Öykücüğü duyanlarımız olmuştur: Eski zamanlarda, sakinlerinin huzurlu yaşadığı bir köy varmış. Bir gün, köylülerin “kırmızı başlı” diye sevdiği horoz öldürülmüş. Herkes “Yazık oldu, sevimli horozdu.” derken köyün yaşlı ninesi: “Kırmızı başlı horozun katilin bulun.” diye günlerce feryat figan etmiş. Bazıları, nineyi küçümseyerek: “Ne çok gürültü yaptı, bir horoz için.” diye dedikodu yapmış. Bir süre sonra köydeki kınalı kuzu öldürülmüş. Köylüler nineye ne yapmak gerektiğini sormuşlar.
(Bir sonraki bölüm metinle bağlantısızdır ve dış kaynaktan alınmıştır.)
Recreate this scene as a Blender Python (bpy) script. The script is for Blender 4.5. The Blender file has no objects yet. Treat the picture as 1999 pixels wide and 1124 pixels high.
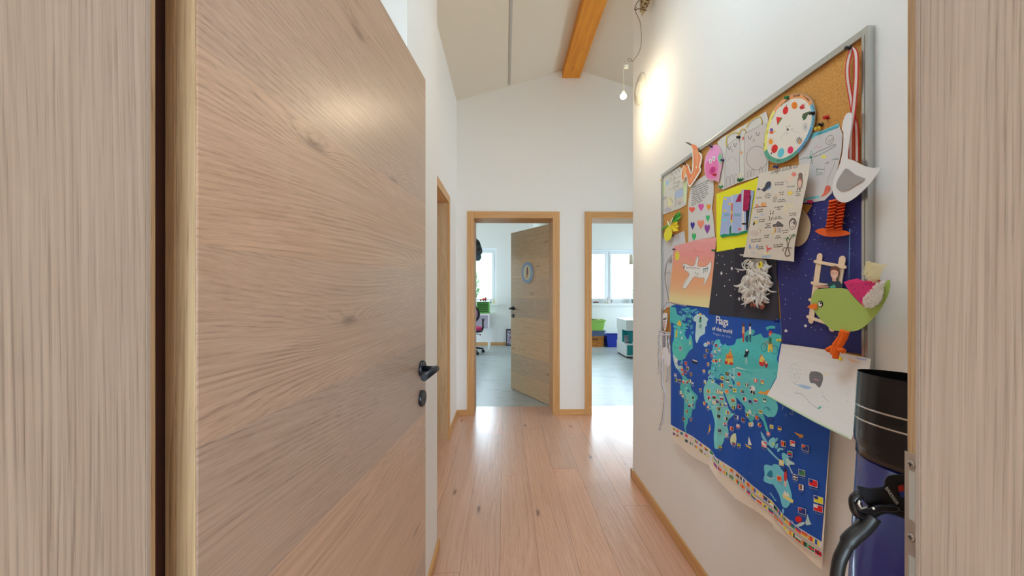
import bpy, bmesh, math, random
from mathutils import Vector, Matrix, noise
random.seed(7)
S = bpy.context.scene
COL = S.collection
PI = math.pi

# ------------------------------------------------------------------ camera
F = 745.0                      # focal length in pixels of the 1999 px wide frame
TH = math.radians(1.115)       # camera is turned this much to the right of the corridor
CZ = 1.30
cam = bpy.data.cameras.new('camera')
cam.sensor_width = 36.0; cam.lens = F / 1999.0 * 36.0
cam.clip_start = 0.02; cam.clip_end = 400
camo = bpy.data.objects.new('camera', cam); COL.objects.link(camo)
camo.location = (0, 0, CZ); camo.rotation_euler = (PI / 2, 0, -TH)
S.camera = camo

# ------------------------------------------------------------------ world, exposure
W = bpy.data.worlds.new('sky'); S.world = W; W.use_nodes = True
bg = W.node_tree.nodes['Background']
bg.inputs['Color'].default_value = (0.68, 0.84, 1.0, 1)
bg.inputs['Strength'].default_value = 14.0
S.view_settings.view_transform = 'Standard'
S.view_settings.look = 'None'
S.view_settings.gamma = 1.0
S.view_settings.use_curve_mapping = False
S.view_settings.exposure = 0.15
S.cycles.use_denoising = True
S.cycles.max_bounces = 12
S.cycles.diffuse_bounces = 8
S.cycles.glossy_bounces = 4
S.cycles.sample_clamp_indirect = 6.0
S.cycles.caustics_reflective = False
S.cycles.caustics_refractive = False

def portal(name, loc, size, rot):
    l = bpy.data.lights.new(name, 'AREA'); l.shape = 'RECTANGLE'
    l.size, l.size_y = size; l.cycles.is_portal = True
    o = bpy.data.objects.new(name, l); COL.objects.link(o)
    o.location = loc; o.rotation_euler = rot
    return o
portal('daylight_opening_bedroom', (-0.75, 8.96, 1.55), (1.2, 1.3), (-PI / 2, 0, 0))
portal('daylight_opening_playroom', (2.4, 8.96, 1.55), (2.0, 1.3), (-PI / 2, 0, 0))
portal('added_opening_bedroom', (-2.87, 7.6, 1.18), (2.25, 1.2), (PI / 2, 0, -PI / 2))  # portals from here on: windows added out of view for more daylight
portal('added_opening_playroom', (4.57, 7.6, 1.18), (2.25, 1.2), (PI / 2, 0, PI / 2))
portal('added_opening_hall', (3.86, 3.25, 1.6), (1.2, 1.14), (PI / 2, 0, PI / 2))
portal('added_opening_roof', (0.0, 1.05, 3.52), (0.7, 1.1), (0, -0.2915, 0))
portal('added_opening_back', (0, -3.95, 1.2), (3.4, 2.2), (PI / 2, 0, 0))
portal('added_opening_passage', (-2.68, 0.87, 1.25), (1.5, 0.75), (PI / 2, 0, -PI / 2))

# ------------------------------------------------------------------ pixel -> world
def ray(px, py):
    u = (px - 999.5) / F; v = (562.0 - py) / F
    return (u * math.cos(TH) + math.sin(TH), math.cos(TH) - u * math.sin(TH), v)
def at_y(px, py, Y):
    d = ray(px, py); t = Y / d[1]; return Vector((d[0] * t, Y, CZ + d[2] * t))
def at_x(px, py, X):
    d = ray(px, py); t = X / d[0]; return Vector((X, d[1] * t, CZ + d[2] * t))

# ------------------------------------------------------------------ materials
def lin(c):
    c = c / 255.0
    return c / 12.92 if c <= 0.04045 else ((c + 0.055) / 1.055) ** 2.4
def L3(rgb, k=1.0):
    return tuple(min(0.92, lin(v) * k) for v in rgb) + (1,)
MATS = {}
def mat(name, rgb, rough=0.6, metal=0.0, k=1.0, emit=None, spec=None):
    if name in MATS: return MATS[name]
    m = bpy.data.materials.new(name); m.use_nodes = True
    b = m.node_tree.nodes['Principled BSDF']
    b.inputs['Base Color'].default_value = L3(rgb, k)
    b.inputs['Roughness'].default_value = rough
    b.inputs['Metallic'].default_value = metal
    if spec is not None: b.inputs['Specular IOR Level'].default_value = spec
    if emit:
        b.inputs['Emission Color'].default_value = L3(emit[0]); b.inputs['Emission Strength'].default_value = emit[1]
    MATS[name] = m
    return m
PK = 1.42
def ink(*rgb):
    n = 'print_%d_%d_%d' % rgb
    return mat(n, rgb, 0.72, 0, PK, spec=0.25)

class NT:
    def __init__(s, name):
        s.m = bpy.data.materials.new(name); s.m.use_nodes = True
        s.t = s.m.node_tree; s.b = s.t.nodes['Principled BSDF']; MATS[name] = s.m
    def n(s, typ, **kw):
        nd = s.t.nodes.new(typ)
        for k, v in kw.items():
            if k.startswith('i_'): 
                key = k[2:].replace('_', ' ')
                nd.inputs[int(key) if key.isdigit() else key].default_value = v
            else: setattr(nd, k, v)
        return nd
    def l(s, a, b): s.t.links.new(a, b)
    def math(s, op, a, b=None, c=None):
        nd = s.t.nodes.new('ShaderNodeMath'); nd.operation = op
        for i, v in enumerate((a, b, c)):
            if v is None: continue
            if isinstance(v, (int, float)): nd.inputs[i].default_value = v
            else: s.l(v, nd.inputs[i])
        return nd.outputs[0]
    def mix(s, f, a, b, blend='MIX'):
        nd = s.t.nodes.new('ShaderNodeMix'); nd.data_type = 'RGBA'; nd.blend_type = blend
        for i, v in ((0, f), (6, a), (7, b)):
            if isinstance(v, (int, float, tuple)): nd.inputs[i].default_value = v
            else: s.l(v, nd.inputs[i])
        return nd.outputs[2]
    def ramp(s, fac, stops):
        nd = s.t.nodes.new('ShaderNodeValToRGB'); s.l(fac, nd.inputs[0])
        e = nd.color_ramp.elements
        while len(e) < len(stops): e.new(0.5)
        for el, (p, c) in zip(e, stops): el.position = p; el.color = c
        return nd.outputs[0]
    def noise(s, vec, scale, detail=4, rough=0.55, dist=0.0):
        nd = s.n('ShaderNodeTexNoise'); nd.inputs['Scale'].default_value = scale
        nd.inputs['Detail'].default_value = detail; nd.inputs['Roughness'].default_value = rough
        nd.inputs['Distortion'].default_value = dist
        s.l(vec, nd.inputs['Vector']); return nd.outputs['Fac']

def g(v): return (v, v, v, 1)
def T_stretch(T, src, k):
    nd = T.n('ShaderNodeVectorMath'); nd.operation = 'MULTIPLY'; nd.inputs[1].default_value = (k * 0.2, k * 0.35, k * 0.35); T.l(src.outputs[0], nd.inputs[0]); return nd.outputs[0]
def wood(name, light, dark, vein, grain='z', fine=95.0, stretch=1.6, plank=None, seam=None, rough=0.5,
         knots=0.0, wob=0.05, vein_amt=0.6, endj=None, off0=0.0, ringf=110.0, ring_amt=0.5):
    """grain: the object axis the grain runs along; plank=(axis, width): boards laid across that axis"""
    T = NT(name)
    tc = T.n('ShaderNodeTexCoord'); sep = T.n('ShaderNodeSeparateXYZ'); T.l(tc.outputs['Object'], sep.inputs[0])
    ax = {'x': sep.outputs[0], 'y': sep.outputs[1], 'z': sep.outputs[2]}
    gax = ax[grain]
    others = [a for a in 'xyz' if a != grain]
    rnd = None; seamf = None
    if plank:
        p = T.math('DIVIDE', T.math('ADD', ax[plank[0]], off0), plank[1])
        idx = T.math('FLOOR', p); fr = T.math('FRACT', p)
        wn = T.n('ShaderNodeTexWhiteNoise'); wn.noise_dimensions = '1D'; T.l(idx, wn.inputs['W'])
        rnd = wn.outputs['Value']
        if endj:
            q = T.math('DIVIDE', T.math('ADD', gax, T.math('MULTIPLY', rnd, 7.3)), endj)
            idq = T.math('FLOOR', q); fq = T.math('FRACT', q)
            wn2 = T.n('ShaderNodeTexWhiteNoise'); wn2.noise_dimensions = '2D'
            cmb = T.n('ShaderNodeCombineXYZ'); T.l(idx, cmb.inputs[0]); T.l(idq, cmb.inputs[1]); T.l(cmb.outputs[0], wn2.inputs['Vector'])
            rnd = wn2.outputs['Value']
        if seam:
            d = T.math('MINIMUM', fr, T.math('SUBTRACT', 1.0, fr))
            seamf = T.math('LESS_THAN', d, seam / plank[1])
            if endj:
                d2 = T.math('MINIMUM', fq, T.math('SUBTRACT', 1.0, fq))
                seamf = T.math('MAXIMUM', seamf, T.math('LESS_THAN', d2, seam / endj))
    # coordinates: along grain compressed, wobble across
    cw = T.n('ShaderNodeCombineXYZ')
    shift = T.math('MULTIPLY', rnd, 17.0) if rnd else 0.0
    gl = T.math('ADD', gax, shift) if rnd else gax
    T.l(gl, cw.inputs[0]); T.l(ax[others[0]], cw.inputs[1]); T.l(ax[others[1]], cw.inputs[2])
    lo = T.n('ShaderNodeMapping'); lo.inputs['Scale'].default_value = (0.8, 2.3, 2.3); T.l(cw.outputs[0], lo.inputs[0])
    nlo = T.noise(lo.outputs[0], 1.0, 0.3, 0.5)
    wobv = T.math('MULTIPLY', T.math('SUBTRACT', nlo, 0.5), wob * 10)
    cc = T.n('ShaderNodeCombineXYZ')
    T.l(T.math('MULTIPLY', gl, stretch), cc.inputs[0])
    T.l(T.math('MULTIPLY', T.math('ADD', ax[others[0]], wobv), fine), cc.inputs[1])
    T.l(T.math('MULTIPLY', T.math('ADD', ax[others[1]], wobv), fine), cc.inputs[2])
    n1 = T.noise(cc.outputs[0], 1.0, 3, 0.6)
    c2 = T.n('ShaderNodeVectorMath'); c2.operation = 'MULTIPLY'; c2.inputs[1].default_value = (3.0, 2.7, 2.7)
    T.l(cc.outputs[0], c2.inputs[0]); n2 = T.noise(c2.outputs[0], 1.0, 2, 0.6)
    base = T.mix(T.ramp(n1, [(0.36, g(0)), (0.66, g(1))]), L3(light), L3(dark))
    if knots:
        mp = T.n('ShaderNodeCombineXYZ')
        T.l(T.math('MULTIPLY', gl, 0.8), mp.inputs[0]); T.l(T.math('MULTIPLY', ax[plank[0] if plank else others[0]], 2.6), mp.inputs[1])
        vo = T.n('ShaderNodeTexVoronoi'); vo.voronoi_dimensions = '2D'; vo.inputs['Scale'].default_value = 1.25
        addn = T.n('ShaderNodeVectorMath'); addn.operation = 'ADD'; T.l(mp.outputs[0], addn.inputs[0])
        nn = T.n('ShaderNodeTexNoise'); nn.inputs['Scale'].default_value = 30; T.l(cw.outputs[0], nn.inputs['Vector'])
        sc_ = T.n('ShaderNodeVectorMath'); sc_.operation = 'SCALE'; sc_.inputs['Scale'].default_value = 0.03; T.l(nn.outputs['Color'], sc_.inputs[0])
        T.l(sc_.outputs[0], addn.inputs[1]); T.l(addn.outputs[0], vo.inputs['Vector'])
        kn = T.ramp(vo.outputs['Distance'], [(0.0, g(1)), (0.018, g(0.7)), (0.04, g(0.12)), (0.07, g(0))])
        bend = T.ramp(vo.outputs['Distance'], [(0.0, g(1)), (0.10, g(0.45)), (0.22, g(0.1)), (0.40, g(0))])
    across = T.math('ADD', ax[others[0]], T.math('ADD', ax[others[1]], wobv))
    rn = T.n('ShaderNodeMapping'); rn.inputs['Scale'].default_value = (1.2, 14.0, 14.0); T.l(cw.outputs[0], rn.inputs[0])
    ph = T.math('ADD', T.math('MULTIPLY', across, ringf), T.math('MULTIPLY', T.noise(rn.outputs[0], 1.0, 2, 0.5), 5.0))
    if rnd: ph = T.math('ADD', ph, T.math('MULTIPLY', rnd, 31.0))
    if knots: ph = T.math('ADD', ph, T.math('MULTIPLY', bend, 6.0))
    rl = T.ramp(T.math('FRACT', ph), [(0.0, g(0.15)), (0.45, g(0.0)), (0.80, g(0.7)), (0.90, g(1)), (1.0, g(0.1))])
    rmod = T.ramp(T.noise(rn.outputs[0], 1.7, 1, 0.5), [(0.35, g(0.15)), (0.62, g(1))])
    pores = T.ramp(n2, [(0.38, g(0.25)), (0.60, g(1))])
    base = T.mix(T.math('MULTIPLY', T.math('MULTIPLY', T.math('MULTIPLY', rl, rmod), pores), ring_amt), base, L3(vein))
    v = T.ramp(n2, [(0.56, g(0)), (0.70, g(1))])
    base = T.mix(T.math('MULTIPLY', v, vein_amt), base, L3(vein))
    # broad tone
    base = T.mix(T.math('MULTIPLY', T.ramp(nlo, [(0.35, g(0)), (0.7, g(1))]), 0.30), base, L3(dark), 'MIX')
    if rnd:
        hs = T.n('ShaderNodeHueSaturation'); T.l(base, hs.inputs['Color'])
        T.l(T.math('ADD', 0.86, T.math('MULTIPLY', rnd, 0.26)), hs.inputs['Value'])
        T.l(T.math('ADD', 0.88, T.math('MULTIPLY', rnd, 0.22)), hs.inputs['Saturation'])
        base = hs.outputs[0]
    if knots: base = T.mix(T.math('MULTIPLY', kn, knots), base, L3((84, 56, 44)))
    if seamf is not None:
        base = T.mix(T.math('MULTIPLY', seamf, 0.6), base, L3((80, 48, 32)))
    T.l(base, T.b.inputs['Base Color'])
    T.b.inputs['Roughness'].default_value = rough
    bp = T.n('ShaderNodeBump'); bp.inputs['Strength'].default_value = 0.12; bp.inputs['Distance'].default_value = 0.0006
    T.l(n2, bp.inputs['Height']); T.l(bp.outputs[0], T.b.inputs['Normal'])
    return T.m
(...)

O da: “Kırmızı başlı horozun katilin bulun.” demiş. Köylüler: “Ölen kuzu, horozla ne ilgisi var?” deyip nineyi ciddiye almamışlar. Sonra sarı öküz öldürülmüş. Köylüler, yine nineye fikrini sorunca nineden: “Kırmızı başlı horozun katilini bulun.” cevabını almışlar. Köylüler ninenin bunadığına kanaat getirmişler. Sonra doru tay öldürülmüş. Köylüler: “Bu kadarı fazla.” demişler. Köylüler doru tayın katilini bulmaya çalışırken başka bir felaket yaşanmış. Köyün bir delikanlısı öldürülmüş. Bunu başka cinayetler izlemiş. Nine her seferinde: “Kırmızı başlı horozun katilini bulun.” diyormuş.

Ülkemizde yaşanan siyasi olayları, çevremde yaşananları, kendi yaşadıklarımı değerlendirirken “Kırmızı Başlı Horoz” öykücünü hatırlıyorum. Öykücükte geçen bilge bir nineye sahip olmadığım için hayıflanıyor, olduğu zamanlarda onu dinlemediğim için de pişmanlık duyuyorum.
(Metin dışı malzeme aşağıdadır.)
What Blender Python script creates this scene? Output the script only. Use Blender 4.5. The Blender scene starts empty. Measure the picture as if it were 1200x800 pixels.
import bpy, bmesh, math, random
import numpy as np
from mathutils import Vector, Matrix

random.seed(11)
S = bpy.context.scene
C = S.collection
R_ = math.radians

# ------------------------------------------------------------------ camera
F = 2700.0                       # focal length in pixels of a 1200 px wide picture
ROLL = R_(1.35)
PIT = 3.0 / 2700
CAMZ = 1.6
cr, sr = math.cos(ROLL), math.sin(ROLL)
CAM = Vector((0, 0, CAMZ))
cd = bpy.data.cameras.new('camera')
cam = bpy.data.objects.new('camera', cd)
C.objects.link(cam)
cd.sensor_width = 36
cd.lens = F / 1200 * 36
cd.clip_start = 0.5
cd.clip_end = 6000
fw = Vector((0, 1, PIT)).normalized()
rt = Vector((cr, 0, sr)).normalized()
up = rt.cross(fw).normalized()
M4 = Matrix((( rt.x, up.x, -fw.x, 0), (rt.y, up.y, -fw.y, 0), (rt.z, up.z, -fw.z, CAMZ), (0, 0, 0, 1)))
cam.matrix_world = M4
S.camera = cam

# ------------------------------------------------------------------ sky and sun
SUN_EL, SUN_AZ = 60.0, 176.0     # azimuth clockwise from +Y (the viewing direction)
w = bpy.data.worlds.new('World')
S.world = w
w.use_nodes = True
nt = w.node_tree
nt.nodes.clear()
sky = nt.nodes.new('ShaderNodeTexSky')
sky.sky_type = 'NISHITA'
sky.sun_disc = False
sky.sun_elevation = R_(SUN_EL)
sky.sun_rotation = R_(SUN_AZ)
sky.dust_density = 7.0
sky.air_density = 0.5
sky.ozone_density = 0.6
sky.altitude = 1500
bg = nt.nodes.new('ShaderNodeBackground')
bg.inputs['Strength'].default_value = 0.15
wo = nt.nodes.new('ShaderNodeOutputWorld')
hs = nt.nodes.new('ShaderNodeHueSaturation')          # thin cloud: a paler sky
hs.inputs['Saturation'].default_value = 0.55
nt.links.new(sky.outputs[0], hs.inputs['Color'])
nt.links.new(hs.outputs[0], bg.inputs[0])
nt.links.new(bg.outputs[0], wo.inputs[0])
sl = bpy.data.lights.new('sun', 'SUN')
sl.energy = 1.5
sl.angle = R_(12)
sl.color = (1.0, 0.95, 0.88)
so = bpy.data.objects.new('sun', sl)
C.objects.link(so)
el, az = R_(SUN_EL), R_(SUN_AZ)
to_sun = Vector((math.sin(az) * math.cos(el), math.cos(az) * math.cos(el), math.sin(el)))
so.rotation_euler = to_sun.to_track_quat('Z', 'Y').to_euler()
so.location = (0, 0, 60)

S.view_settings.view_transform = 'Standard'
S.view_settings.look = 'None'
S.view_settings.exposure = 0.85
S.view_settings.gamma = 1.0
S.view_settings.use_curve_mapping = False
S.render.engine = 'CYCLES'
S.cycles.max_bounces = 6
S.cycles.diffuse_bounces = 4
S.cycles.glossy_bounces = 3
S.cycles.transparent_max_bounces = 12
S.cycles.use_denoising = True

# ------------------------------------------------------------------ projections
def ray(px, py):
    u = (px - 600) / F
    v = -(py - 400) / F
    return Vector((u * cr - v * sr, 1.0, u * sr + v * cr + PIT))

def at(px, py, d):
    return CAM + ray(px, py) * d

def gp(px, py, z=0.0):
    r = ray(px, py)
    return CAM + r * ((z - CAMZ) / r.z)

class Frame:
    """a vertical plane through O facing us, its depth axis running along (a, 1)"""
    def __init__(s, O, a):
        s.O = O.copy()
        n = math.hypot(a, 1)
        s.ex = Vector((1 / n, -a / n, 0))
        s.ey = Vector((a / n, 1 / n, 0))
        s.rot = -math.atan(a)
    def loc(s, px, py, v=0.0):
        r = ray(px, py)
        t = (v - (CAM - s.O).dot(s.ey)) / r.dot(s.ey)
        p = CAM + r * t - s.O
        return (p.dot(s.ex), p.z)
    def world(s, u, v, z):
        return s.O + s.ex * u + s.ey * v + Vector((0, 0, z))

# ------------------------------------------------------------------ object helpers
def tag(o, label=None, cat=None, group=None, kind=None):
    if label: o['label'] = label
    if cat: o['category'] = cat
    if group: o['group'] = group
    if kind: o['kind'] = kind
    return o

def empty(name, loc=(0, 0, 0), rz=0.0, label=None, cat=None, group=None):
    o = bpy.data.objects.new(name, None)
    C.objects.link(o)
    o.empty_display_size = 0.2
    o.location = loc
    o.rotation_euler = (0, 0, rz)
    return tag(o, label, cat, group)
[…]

Kırmızı Başlı Horoz’un öldürülmesine biz “kırılma noktası” diyoruz. Kırılma noktasından sonraki süreç hep aleyhimize işliyor. Dilimizdeki “kediyi bacağından ayırmak”, “atı alan Üsküdar’ı geçti”, “ok yaydan çıktı” deyimleri de aynı durumu karşılıyor. Sosyal varlık olarak, hepimizin bir “kırmızı başlı horoz”u olmuştur ve bu horoz öldürülmüştür. Nine gibi bilge bir tavırla katili bulma konusunda ne kadar ısrarcı olabildik?
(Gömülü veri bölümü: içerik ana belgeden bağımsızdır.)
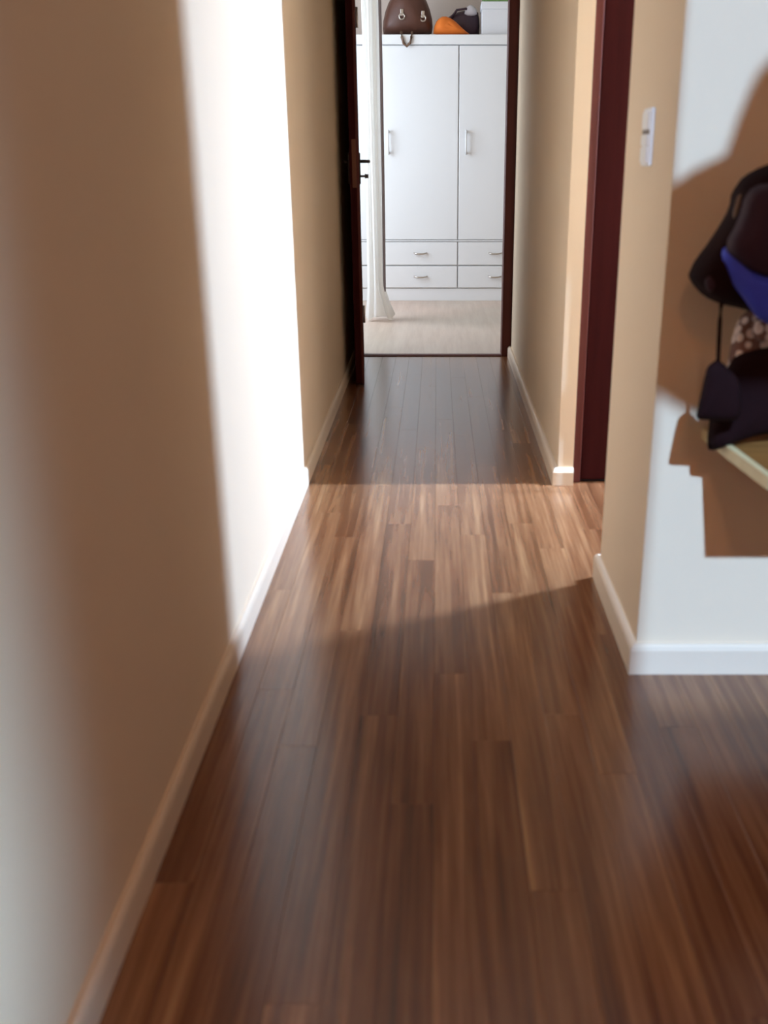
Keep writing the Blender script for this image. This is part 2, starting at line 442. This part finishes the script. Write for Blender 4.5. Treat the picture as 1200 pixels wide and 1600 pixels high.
for z in (0.25, 1.80):
    bm = bmesh.new(); tube(bm, [(LX1 + 0.004, LY1 - 0.004, z - 0.05), (LX1 + 0.004, LY1 - 0.004, z + 0.05)], 0.008, 10)
    obj('hinge', bm, 'steel', ol)

# ------------------------------------------------------------------ light switch on the partition end
sw = thing('light_switch', 'white triple light switch plate on the end of the cream partition', 'light switch', (XP, 2.245, 1.155))
bm = bmesh.new(); box(bm, XP - 0.008, XP, 2.203, 2.287, 1.097, 1.213, 0.003); obj('plate', bm, 'whiteplastic', sw)
for k, (z0, z1) in enumerate(((1.171, 1.205), (1.138, 1.160), (1.104, 1.135))):
    obj('rocker', B(XP - 0.0125, XP - 0.006, 2.213, 2.277, z0, z1, 0.002), 'whiteplastic', sw)
obj('dark_gap_strip', B(XP - 0.0095, XP - 0.007, 2.213, 2.277, 1.1615, 1.1695, 0.0005), 'gapgrey', sw)  # dark strip standing in for the shadowed gap between rockers

# ------------------------------------------------------------------ bedroom: wardrobe
WY = 8.10
wd = thing('wardrobe', 'wide white wardrobe with doors above two rows of drawers, in the bedroom', 'wardrobe', (0.165, WY, 0))
cols = [-1.035, -0.435, 0.165, 0.765, 1.365]
obj('carcass', B(cols[0], cols[-1], WY + 0.022, WY + 0.58, 0.09, 1.90), 'white', wd)
obj('plinth', B(cols[0] + 0.01, cols[-1] - 0.01, WY + 0.012, WY + 0.56, 0.0, 0.098, 0.002), 'white', wd)
obj('top_panel', B(cols[0] - 0.015, cols[-1] + 0.015, WY - 0.016, WY + 0.60, 1.896, 1.964, 0.006), 'white', wd)
obj('mid_rail', B(cols[0], cols[-1], WY - 0.003, WY + 0.03, 0.469, 0.478, 0.002), 'white', wd)
def door_handle_bm(x):
    bm = bmesh.new()
    tube(bm, [(x, WY - 0.034, 1.120), (x, WY - 0.034, 1.300)], 0.007, 10, 0)
    for z in (1.135, 1.285): tube(bm, [(x, WY + 0.001, z), (x, WY - 0.034, z)], 0.0075, 8, 1)
    return bm
def drawer_handle_bm(x, z):
    bm = bmesh.new()
    tube(bm, [(x - 0.05, WY + 0.001, z), (x - 0.046, WY - 0.018, z - 0.002), (x - 0.02, WY - 0.026, z - 0.006), (x + 0.02, WY - 0.026, z - 0.006),
              (x + 0.046, WY - 0.018, z - 0.002), (x + 0.05, WY + 0.001, z)], 0.006, 8)
    return bm
for i in range(4):
    a, b = cols[i] + 0.004, cols[i + 1] - 0.004
    dr = obj('wardrobe_door', B(a, b, WY, WY + 0.02, 0.484, 1.890, 0.003), 'white', wd)
    obj('door_handle', door_handle_bm(cols[i] + 0.058), ['white', 'darkmetal'], dr)
    for z0, z1 in ((0.106, 0.276), (0.286, 0.464)):
        q = obj('drawer', B(a, b, WY, WY + 0.02, z0, z1, 0.003), 'white', wd)
        obj('drawer_handle', drawer_handle_bm((a + b) / 2, (z0 + z1) / 2 + 0.005), 'steel', q)

# things on the wardrobe
TZ = 1.964
def flatY(y): return lambda x, z: y
bb = thing('handbag', 'big domed brown leather bag with metal rings, on the wardrobe', 'bag', (-0.225, 8.26, TZ))
poly = [(-0.405, TZ), (-0.045, TZ), (-0.030, TZ + 0.09), (-0.065, TZ + 0.22), (-0.12, TZ + 0.31), (-0.22, TZ + 0.345), (-0.32, TZ + 0.31), (-0.385, TZ + 0.20), (-0.415, TZ + 0.08)]
bm = pillow(bmesh.new(), [(x, z) for x, z in poly], flatY(8.26), 0.13, it=1, wrinkle=0.012, wscale=9, seed=2.2, backflat=0.8)
for v in bm.verts: v.co.z = max(v.co.z, TZ)
body = obj('bag_body', bm, 'leather', bb)
def ring(cx, cy, cz, R, r, n=20):
    return tube(bmesh.new(), [(cx + R * math.cos(2 * PI * k / n), cy, cz + R * math.sin(2 * PI * k / n)) for k in range(n)], r, 8, closed=True)
for x, z, yy in ((-0.262, TZ + 0.125, 8.128), (-0.105, TZ + 0.115, 8.150)):
    bm = ring(x, yy, z, 0.020, 0.006)
    box(bm, x - 0.012, x + 0.012, yy - 0.004, yy + 0.02, z + 0.004, z + 0.05, 0.003)
    obj('metal_ring', bm, 'steel', bb)
bm = bmesh.new()
tube(bm, [(-0.268, 8.15, TZ + 0.012), (-0.268, 8.086, TZ + 0.014), (-0.263, 8.073, TZ - 0.02), (-0.25, 8.071, TZ - 0.062), (-0.226, 8.070, TZ - 0.082),
          (-0.203, 8.071, TZ - 0.060), (-0.192, 8.073, TZ - 0.02), (-0.188, 8.086, TZ + 0.014), (-0.188, 8.15, TZ + 0.012)], 0.010, 8)
obj('bag_strap', bm, 'leather_light', bb)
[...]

İşlediğimiz ilk suç, ilk günah; içtiğimiz ilk sigara, alkol; yaptığımız ilk tembellik, boş vermişlik; kırmızı başlı horozun öldürülmesidir. Kaçımız geriye dönüp bu kötü eylemlerden vazgeçti ve katili öldürdü? Bireysel hayatımızı genişletip toplumsal hayata girdikçe, kapsama alanımızı artırdıkça kırmızı başlı horozlarımız da fazlalaşıyor. Kişisel niteliklerimizin yanında her bir insan ve onun nitelikleri, her bir olay ve onun getirdiği zorluklar, her farklı düşünce ve onun nüansları birer kırmızı başlı horoz oluyor. Kırmızı başlı horozların çokluğu, yükümüzü artırıyor. Horozlar dövüşü çok kere bizi çileden çıkarabiliyor. Her horoz, orkestradaki bir enstrüman. Orkestra enstrümansız olmuyor. Bozulan her enstrüman, öldürülen her horoz, sağlanan ahengi altüst ediyor. Ahenksizlik istemiyorsanız ya horozu yaşatmayı bileceksiniz ya da horozu öldüren katili bulmakta cesur, yetkin ve kararlı olacaksınız.

Evin annesi, babası; işinizin yöneticisi olabilirsiniz; öğretmen, siyasetçi, bürokrat olabilirsiniz; kapsama alanınızda pek çok insan bulunuyordur. İşin sağlıklı yürümesini bozacak, dengeleri yıkacak, hedefinize ulaşmanızı engelleyecek her davranışa göstereceğiniz hoşgörü ve acizlik, kırmızı başlı horozun öldürülmesidir. Bunu, kınalı kuzunun, doru tayın öldürülmesi, köydeki yiğitlerin katledilmesi takip edecektir. Bu kaçınılmazdır.

“Benim için, öykücükteki gibi kırmızı başlı horozun, kınalı kuzunun, doru tayın, yağız yiğitlerin önemi yok, dolayısıyla katilden endişe etmeme de gerek yok” diyenler olabilir. Bunlar, hayatlarında hiçbir değere sahip olmayanlardır. Köyü güzelleştirenler, bu varlıklardır. Köyü güzelleştiren varlığı yani hayatını zenginleştirecek kutsal değerleri olmayanların bir uğraş içinde olmasının, siyaset yapmasının, sonuç olarak, yaşamasının da bir anlamı ve gereği yok. Varlığımızı anlamlı kılan, hayatımızı renklendiren, eylemlerimizi kutsallaştıran kırmızı başlı horozlarımızı yaşatmak, onlara musallat olanları bertaraf etmek, başlarına bir hal gelirse katillerini bulmak, yok etmek zorundayız.

Herkes kendine baksın. Ben, her katliamdaki hoşgörümün gaflete dönüştüğünü, megalomanlığımın da bilge nineyi dinlememe engel olduğunu itiraf etmek zorundayım. Kırmızı başlı horozu yaşatanlar ya da onun katilini yaşatmayanlar gemisini yürüten kaptan oluyorlar. Siz hangi geminin kaptanısınız?